Subject: Re: AC adapter event
To: None <martin@duskware.de>
From: Takayoshi Kochi <kochi@netbsd.org>
List: port-i386
Date: 05/04/2004 14:01:20
Hi,

> > On my laptop, connecting the AC adapter causes the speed to immediately
> > increase to the maximum.  I have been unable to find the code that does
> > this, but I'd like to disable it.
> 
> I'm completely unclear on the concept - which of this is handled by the
> ACPI subsystem or the bios?
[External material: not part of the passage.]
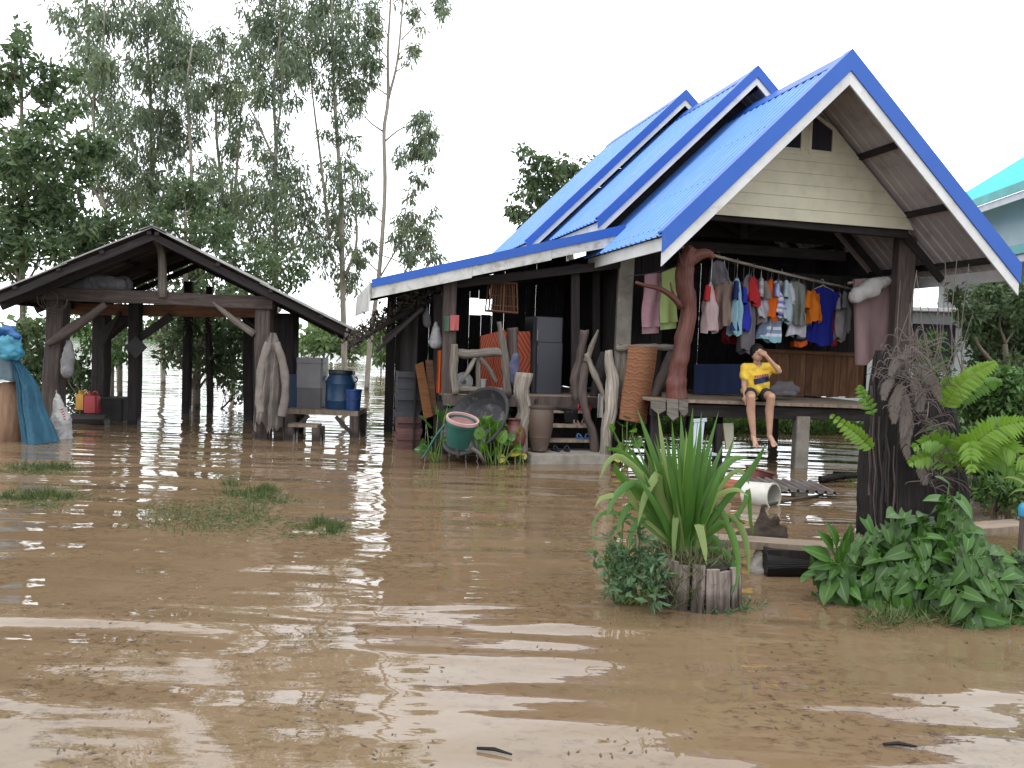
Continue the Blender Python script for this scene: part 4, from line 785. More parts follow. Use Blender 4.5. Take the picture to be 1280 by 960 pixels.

Which parts should be independend and usefull
> for other ports with temperature sensors and fan controlls (but w/o ACPI,
> of course)?

That is, I think, SMI (system management interrupt) based BIOS control.
The SMI is transparent to the running OS.

Some hardware events (such as AC adapter status change) would
cause SMI and BIOS handles it.  That's useful if the running OS is
not aware the status of these events.

When ACPI is enabled by the running OS, the system usually switches
SMI to ACPI-based interrupt to let the OS handle events.
But unfortunately some of events still remain handled by SMI (I guess).

There are even many ACPI BIOS implementations that ACPI BIOS kick
the SMI to make the BIOS handle some complicated or proprietary things:(

There are many reasons (I guess) that the system vendors want to
use SMI even with ACPI BIOS, for example, the OS support for ACPI
is incomplete, buggy, unflexible, slow etc.
Also ACPI BIOS is easily disassemble-able, some may want not to use
ACPI to implement some proprietary value-add features.